▶ **What the task requires**: Your task is to write out only the lines running from the line with "Write the bpy script that would produce this render. The" to the line with "cam_data.dof.use_dof = True;", both ends kept, with no images.

▶ **Supplied data**:
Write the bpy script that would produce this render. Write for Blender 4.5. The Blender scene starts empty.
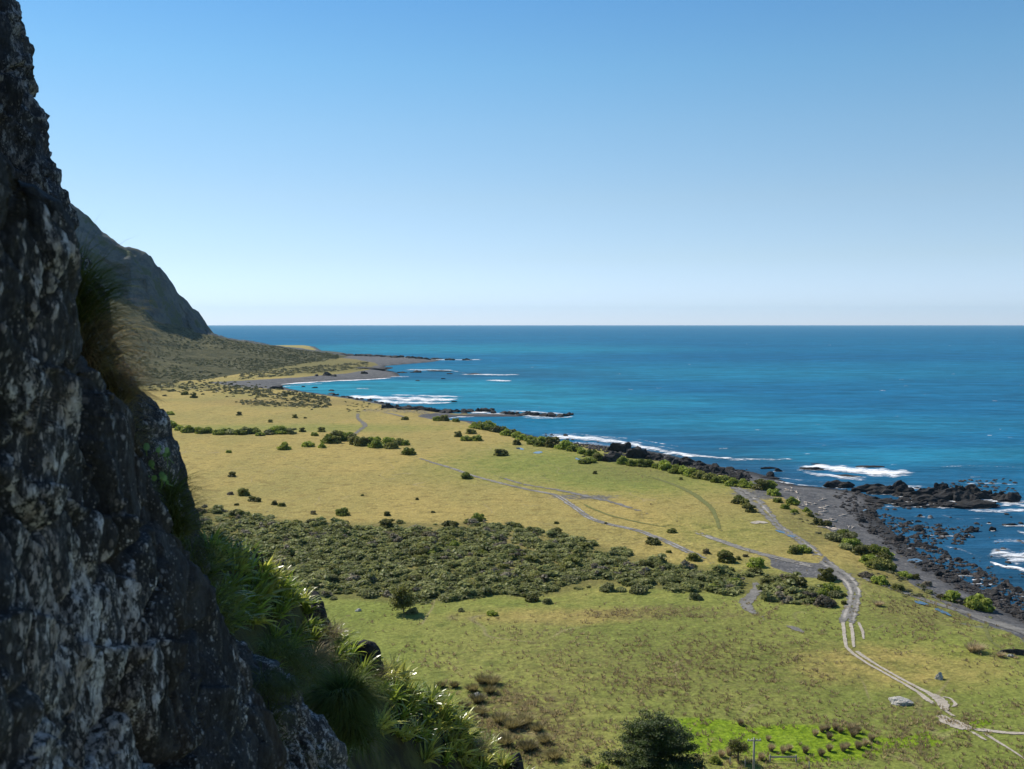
import bpy, bmesh, math, random
import numpy as np
rng = np.random.default_rng(11)
random.seed(11)
R = math.radians
S = bpy.context.scene

# ------------------------------------------------------------------ camera, sky, sun, exposure
CAM_Z = 50.0
LENS = 35.0
W_, H_ = 1024, 769
F = LENS / 36.0 * W_
HORIZON = 323.2
PITCH = math.atan((H_ / 2 - HORIZON) / F)
cam_d = bpy.data.cameras.new('camera')
cam_d.lens = LENS
cam_d.sensor_width = 36.0
cam_d.clip_start = 0.1
cam_d.clip_end = 90000
cam_d.dof.use_dof = True
cam_d.dof.focus_distance = 120
cam_d.dof.aperture_fstop = 4.5
cam = bpy.data.objects.new('camera', cam_d)
S.collection.objects.link(cam)
cam.location = (0, 0, CAM_Z)
cam.rotation_euler = (math.pi / 2 - PITCH, 0, 0)
S.camera = cam

SUN_EL, SUN_AZ = 46.0, -50.0          # azimuth from +Y, positive towards +X
w = bpy.data.worlds.new('World')
S.world = w
w.use_nodes = True
nt = w.node_tree
bg = nt.nodes['Background']
sky = nt.nodes.new('ShaderNodeTexSky')
sky.sky_type = 'NISHITA'
sky.sun_disc = False
sky.sun_elevation = R(SUN_EL)
sky.sun_rotation = R(SUN_AZ)
sky.altitude = 0
sky.air_density = 1.0
sky.dust_density = 0.0
sky.ozone_density = 3.0
# clear maritime air: the sky's own colour balance by height above the horizon
tc = nt.nodes.new('ShaderNodeTexCoord'); sx_ = nt.nodes.new('ShaderNodeSeparateXYZ'); nt.links.new(tc.outputs['Generated'], sx_.inputs[0])
rmp = nt.nodes.new('ShaderNodeValToRGB'); nt.links.new(sx_.outputs[2], rmp.inputs[0])
SKY_TINT = [(0.0, (.76, .87, 1.36)), (.024, (.74, .84, 1.24)), (.064, (.74, .78, .94)), (.122, (.77, .80, .84)), (.188, (.71, .84, .86)), (.243, (.61, .85, .89)), (.303, (.50, .80, .91)), (1.0, (.48, .77, .90))]
el = rmp.color_ramp.elements
while len(el) < len(SKY_TINT): el.new(0.5)
for e_, (p_, c_) in zip(el, SKY_TINT): e_.position = p_; e_.color = (c_[0] / 2, c_[1] / 2, c_[2] / 2, 1)
mulc = nt.nodes.new('ShaderNodeVectorMath'); mulc.operation = 'MULTIPLY'
nt.links.new(sky.outputs[0], mulc.inputs[0]); nt.links.new(rmp.outputs[0], mulc.inputs[1])
sc2 = nt.nodes.new('ShaderNodeVectorMath'); sc2.operation = 'SCALE'; sc2.inputs['Scale'].default_value = 1.76
nt.links.new(mulc.outputs[0], sc2.inputs[0])
nt.links.new(sc2.outputs[0], bg.inputs[0])
bg.inputs[1].default_value = 0.10
sl = bpy.data.lights.new('sun', 'SUN')
sl.energy = 3.9
sl.angle = R(0.5)
sl.color = (1.0, 0.93, 0.82)
sun = bpy.data.objects.new('sun', sl)
S.collection.objects.link(sun)
sdir = np.array([math.sin(R(SUN_AZ)) * math.cos(R(SUN_EL)), math.cos(R(SUN_AZ)) * math.cos(R(SUN_EL)), math.sin(R(SUN_EL))])
from mathutils import Vector, Matrix
sun.rotation_euler = Vector(sdir).to_track_quat('Z', 'Y').to_euler()
sun.location = (-60, 60, 140)
S.view_settings.view_transform = 'Standard'
S.view_settings.look = 'None'
S.view_settings.exposure = 0.66
S.view_settings.gamma = 1
S.view_settings.use_curve_mapping = False
S.render.engine = 'CYCLES'
S.cycles.max_bounces = 6
S.cycles.diffuse_bounces = 3
S.cycles.glossy_bounces = 2
S.cycles.transparent_max_bounces = 12
S.cycles.use_denoising = True

# ------------------------------------------------------------------ measuring helpers
cp, sp_ = math.cos(PITCH), math.sin(PITCH)

def at(px, py, d):
    """world point seen at a pixel of the photograph, d metres along the optical axis"""
    a = (px - W_ / 2) / F * d
    b = (H_ / 2 - py) / F * d
    return np.array([a, d * cp + b * sp_, CAM_Z - d * sp_ + b * cp])

def on_plane(px, py, z=0.0):
    px = np.asarray(px, float); py = np.asarray(py, float)
    dy = cp + (H_ / 2 - py) / F * sp_
    dz = -sp_ + (H_ / 2 - py) / F * cp
    dz = np.minimum(dz, -1e-4)
    t = (z - CAM_Z) / dz
    return (px - W_ / 2) / F * t, dy * t

def to_px(x, y, z=0.0):
    d = y * cp - (z - CAM_Z) * sp_
    b = y * sp_ + (z - CAM_Z) * cp
    return W_ / 2 + x / d * F, H_ / 2 - b / d * F

# ------------------------------------------------------------------ noise
def _hash(ix, iy, iz, seed):
    h = (ix.astype(np.int64) * 374761393 + iy.astype(np.int64) * 668265263 + iz.astype(np.int64) * 2147483647 + seed * 974634777) & 0xFFFFFFFF
    h = ((h ^ (h >> 13)) * 1274126177) & 0xFFFFFFFF
    h = ((h ^ (h >> 16)) * 2246822519) & 0xFFFFFFFF
    return (h ^ (h >> 15)) & 0xFFFFFFFF

def vnoise(x, y, z=0.0, seed=0):
    x, y, z = np.broadcast_arrays(np.asarray(x, float), np.asarray(y, float), np.asarray(z, float))
    xi, yi, zi = np.floor(x), np.floor(y), np.floor(z)
    fx, fy, fz = x - xi, y - yi, z - zi
    u, v, s = fx * fx * (3 - 2 * fx), fy * fy * (3 - 2 * fy), fz * fz * (3 - 2 * fz)
    out = np.zeros_like(x)
    for dx in (0, 1):
        for dy in (0, 1):
            for dz in (0, 1):
                wgt = (u if dx else 1 - u) * (v if dy else 1 - v) * (s if dz else 1 - s)
                out += wgt * (_hash(xi + dx, yi + dy, zi + dz, seed) / 2147483647.5 - 1)
    return out

def fbm(x, y, z=0.0, oct=4, seed=0, gain=0.5):
    a, t, f = 1.0, 0.0, 1.0
    for k in range(oct):
        t = t + a * vnoise(np.asarray(x) * f, np.asarray(y) * f, np.asarray(z) * f, seed + k * 17)
        a *= gain; f *= 2.03
    return t

def worley(x, y, z, seed=0):
    xi, yi, zi = np.floor(x), np.floor(y), np.floor(z)
    f1 = np.full(x.shape, 9.0); f2 = np.full(x.shape, 9.0); val = np.zeros(x.shape)
    for dx in (-1, 0, 1):
        for dy in (-1, 0, 1):
            for dz in (-1, 0, 1):
                cx, cy, cz = xi + dx, yi + dy, zi + dz
                hx = _hash(cx, cy, cz, seed) / 4294967295.0
                hy = _hash(cx, cy, cz, seed + 1) / 4294967295.0
                hz = _hash(cx, cy, cz, seed + 2) / 4294967295.0
                d = np.sqrt((cx + hx - x) ** 2 + (cy + hy - y) ** 2 + (cz + hz - z) ** 2)
                closer = d < f1
                f2 = np.where(closer, f1, np.minimum(f2, d))
                val = np.where(closer, hx, val)
                f1 = np.where(closer, d, f1)
    return f1, f2, val

def sstep(a, b, x):
    t = np.clip((x - a) / (b - a), 0, 1)
    return t * t * (3 - 2 * t)

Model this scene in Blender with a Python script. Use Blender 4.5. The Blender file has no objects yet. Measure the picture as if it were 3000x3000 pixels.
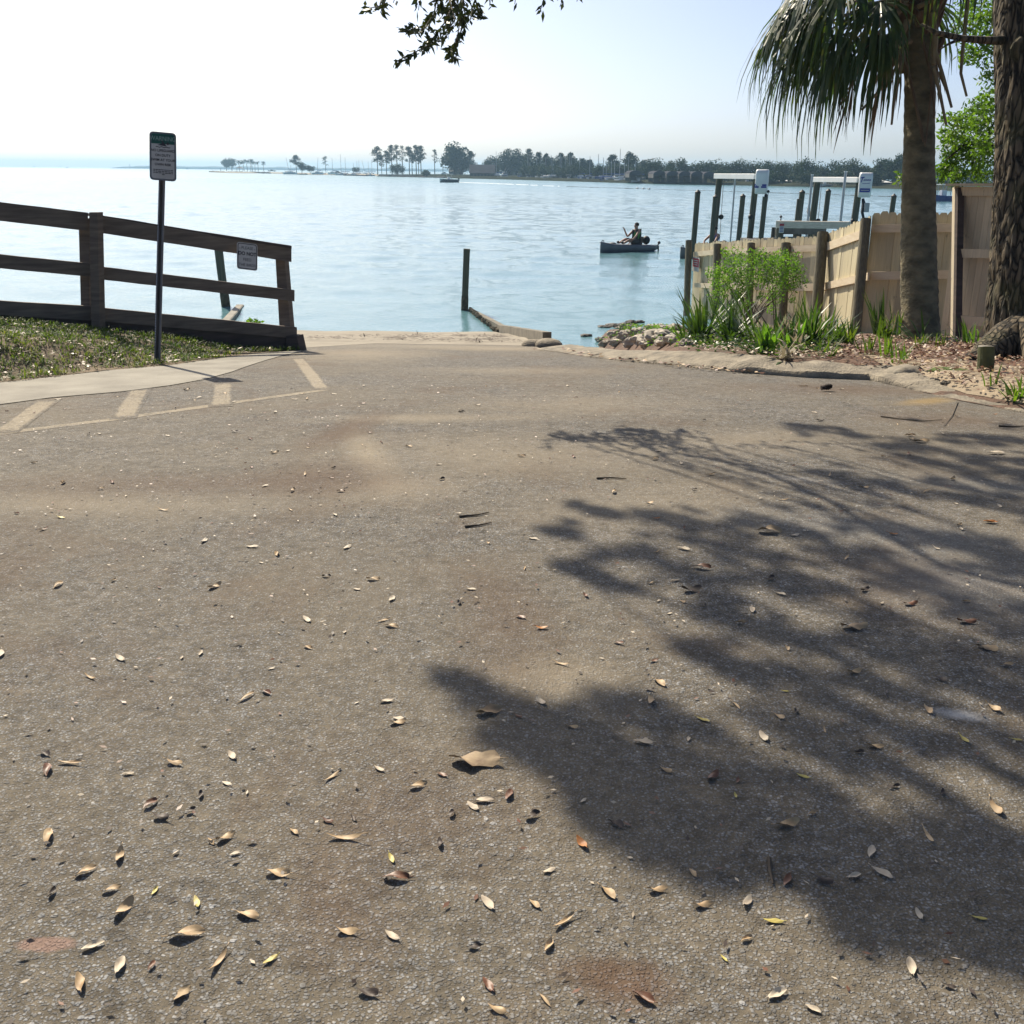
import bpy, bmesh, math, random
import numpy as np
from mathutils import Vector, Matrix, noise
from mathutils.geometry import delaunay_2d_cdt
random.seed(7)
R = math.radians
S = bpy.context.scene
COL = S.collection

# ------------------------------------------------------------------ camera
F = 3100.0                      # focal length in photo pixels (3000 px wide)
PITCH, ROLL = R(17.86), R(0.56)
CAM = Vector((0, 0, 1.6))
WZ = -1.75                      # water level
_r0, _u0 = Vector((1, 0, 0)), Vector((0, math.sin(PITCH), math.cos(PITCH)))
FWD = Vector((0, math.cos(PITCH), -math.sin(PITCH)))
RIGHT = _r0 * math.cos(ROLL) + _u0 * math.sin(ROLL)
UP = _u0 * math.cos(ROLL) - _r0 * math.sin(ROLL)
cam_d = bpy.data.cameras.new('camera'); cam_d.lens = 36 * F / 3000; cam_d.sensor_width = 36
cam_d.clip_start = .05; cam_d.clip_end = 20000
cam = bpy.data.objects.new('camera', cam_d); COL.objects.link(cam)
cam.matrix_world = Matrix(((RIGHT.x, UP.x, -FWD.x, CAM.x), (RIGHT.y, UP.y, -FWD.y, CAM.y), (RIGHT.z, UP.z, -FWD.z, CAM.z), (0, 0, 0, 1)))
S.camera = cam

def ray(px, py): return FWD + RIGHT * ((px - 1500) / F) + UP * ((1500 - py) / F)
def at(px, py, d): return CAM + ray(px, py) * d            # point at depth d
def onz(px, py, z=WZ):
    r = ray(px, py); return CAM + r * ((z - CAM.z) / r.z)
def depth(p): return (p - CAM).dot(FWD)

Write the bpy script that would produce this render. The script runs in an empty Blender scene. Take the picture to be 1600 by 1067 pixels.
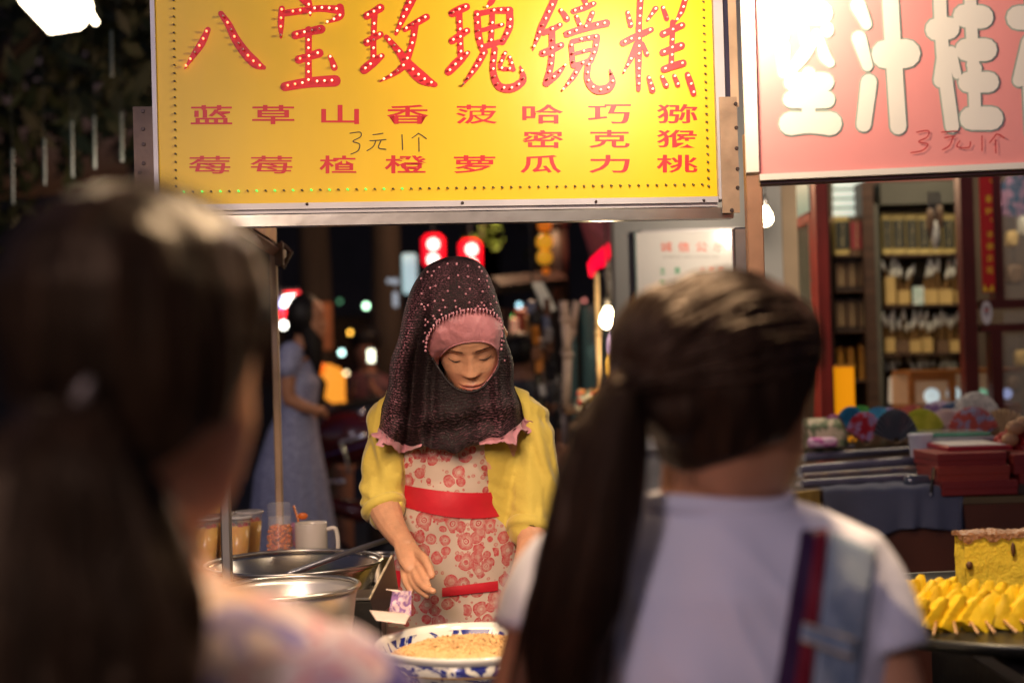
import bpy, math, random
from mathutils import Vector, Matrix, noise
from mathutils.bvhtree import BVHTree
R = math.radians
random.seed(7)
scene = bpy.context.scene
COL = scene.collection

# ---------------------------------------------------------------- camera
FPX = 2222.0
CAM = Vector((0.0, 0.0, 1.45))
PITCH, ROLL = R(0.70), R(1.6)
_f = Vector((0, math.cos(PITCH), math.sin(PITCH)))
_r0 = Vector((1, 0, 0)); _u0 = Vector((0, -math.sin(PITCH), math.cos(PITCH)))
_r = _r0 * math.cos(ROLL) - _u0 * math.sin(ROLL)
_u = _u0 * math.cos(ROLL) + _r0 * math.sin(ROLL)
cam_data = bpy.data.cameras.new("camera"); cam = bpy.data.objects.new("camera", cam_data)
COL.objects.link(cam); scene.camera = cam
M3 = Matrix((_r, _u, -_f)).transposed()
cam.matrix_world = Matrix.Translation(CAM) @ M3.to_4x4()
cam_data.sensor_width = 36.0; cam_data.lens = FPX / 1600 * 36.0
cam_data.clip_start = 0.05; cam_data.clip_end = 400
cam_data.dof.use_dof = True; cam_data.dof.focus_distance = 2.74; cam_data.dof.aperture_fstop = 2.2

# ---------------------------------------------------------------- sky, exposure
world = bpy.data.worlds.new("World"); scene.world = world; world.use_nodes = True
wn = world.node_tree.nodes; wl = world.node_tree.links; wn.clear()
wo = wn.new("ShaderNodeOutputWorld"); wb = wn.new("ShaderNodeBackground")
sky = wn.new("ShaderNodeTexSky"); sky.sky_type = 'NISHITA'; sky.sun_disc = False
sky.sun_elevation = R(-3.0); sky.sun_rotation = R(200)
hs = wn.new("ShaderNodeMix"); hs.data_type = 'RGBA'; hs.blend_type = 'MULTIPLY'; hs.inputs[0].default_value = 1.0
hs.inputs[7].default_value = (0.8, 0.75, 1.05, 1)
wl.new(sky.outputs[0], hs.inputs[6]); wl.new(hs.outputs[2], wb.inputs[0]); wl.new(wb.outputs[0], wo.inputs[0])
wb.inputs[1].default_value = .9
scene.view_settings.view_transform = 'Standard'; scene.view_settings.look = 'None'
scene.view_settings.exposure = 0.0; scene.view_settings.gamma = 1.0
scene.view_settings.use_curve_mapping = False
scene.render.engine = 'CYCLES'
scene.cycles.use_denoising = True
scene.cycles.max_bounces = 6; scene.cycles.transparent_max_bounces = 12
scene.cycles.sample_clamp_indirect = 3.0
scene.cycles.caustics_reflective = False; scene.cycles.caustics_refractive = False

def ray(px, py):
    return (_f + _r * ((px - 800) / FPX) + _u * (-(py - 533.5) / FPX))
def P(px, py, Y):
    d = ray(px, py); return CAM + d * (Y / d.y)
def mm(px, Y):                                   # pixels -> metres at depth Y
    return px / FPX * Y

def lamp(name, loc, power, color, size=0.05, kind='POINT', rot=None, spread=None, sx=None):
    d = bpy.data.lights.new(name, kind); d.energy = power; d.color = color
    if kind == 'POINT': d.shadow_soft_size = size
    elif kind == 'AREA':
        d.shape = 'RECTANGLE'; d.size = sx or size; d.size_y = size
    elif kind == 'SPOT': d.shadow_soft_size = size; d.spot_size = R(spread or 90); d.spot_blend = .5
    o = bpy.data.objects.new(name, d); COL.objects.link(o); o.location = loc
    if rot: o.rotation_euler = rot
    return o
WARM = (1.0, 0.74, 0.46)
SIGN_LAMP = P(1100, -96, 2.30)
LEFT_LAMP = P(95, 2, 1.75)
lamp("sign_lamp_light", SIGN_LAMP, 22, (1.0, 0.80, 0.60), 0.035)
lamp("left_lamp_light", LEFT_LAMP + Vector((0, 0, .03)), 6, (1.0, 0.70, 0.40), 0.05)
lamp("vendor_fill_light", (-0.42, 1.45, 2.05), 118, (1.0, .69, .42), 0.42, 'SPOT', (R(55), 0, R(-13)), spread=46)  # unseen spot added to brighten the vendor, standing in for stall lamps
lamp("top_fill_light", (.30, 1.62, 2.42), 100, (1.0, .74, .46), 0.07, 'SPOT', (R(-14), 0, 0), spread=118)  # unseen downward spot added for heads, shoulders and food
lamp("alley_fill_light", (.1, 8.2, 2.7), 100, (1.0, .58, .32), 0.25)  # no lamp here: warm fill added for the dark alley
lamp("dress_fill_light", (-1.5, 5.6, 2.2), 17, (1.0, .82, .66), 0.2)  # no fixture: fill added to brighten the woman in the blue dress
lamp("corner_bulb_light", P(1197, 335, 4.12), 7, (1.0, .80, .60), 0.03)
lamp("street_lamp_light", (-1.2, -1.9, 3.0), 150, (0.94, 0.80, 0.98), 0.25)
lamp("shop_ceiling_light", (1.7, 5.15, 2.75), 25, (1.0, .80, .54), 0.5, 'AREA', (0, 0, 0), sx=1.6)
lamp("alley_bulb_light", P(950, 500, 5.2), 12, (1.0, .72, .40), 0.04)
lamp("goods_table_light", P(1300, 150, 3.9), 4.0, (1.0, .82, .66), 0.1)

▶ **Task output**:
Write the bpy script that would produce this render. The script runs in an empty Blender scene. Take the picture to be 1600 by 1067 pixels.
import bpy, math, random
from mathutils import Vector, Matrix, noise
from mathutils.bvhtree import BVHTree
R = math.radians
random.seed(7)
scene = bpy.context.scene
COL = scene.collection

# ---------------------------------------------------------------- camera
FPX = 2222.0
CAM = Vector((0.0, 0.0, 1.45))
PITCH, ROLL = R(0.70), R(1.6)
_f = Vector((0, math.cos(PITCH), math.sin(PITCH)))
_r0 = Vector((1, 0, 0)); _u0 = Vector((0, -math.sin(PITCH), math.cos(PITCH)))
_r = _r0 * math.cos(ROLL) - _u0 * math.sin(ROLL)
_u = _u0 * math.cos(ROLL) + _r0 * math.sin(ROLL)
cam_data = bpy.data.cameras.new("camera"); cam = bpy.data.objects.new("camera", cam_data)
COL.objects.link(cam); scene.camera = cam
M3 = Matrix((_r, _u, -_f)).transposed()
cam.matrix_world = Matrix.Translation(CAM) @ M3.to_4x4()
cam_data.sensor_width = 36.0; cam_data.lens = FPX / 1600 * 36.0
cam_data.clip_start = 0.05; cam_data.clip_end = 400
cam_data.dof.use_dof = True; cam_data.dof.focus_distance = 2.74; cam_data.dof.aperture_fstop = 2.2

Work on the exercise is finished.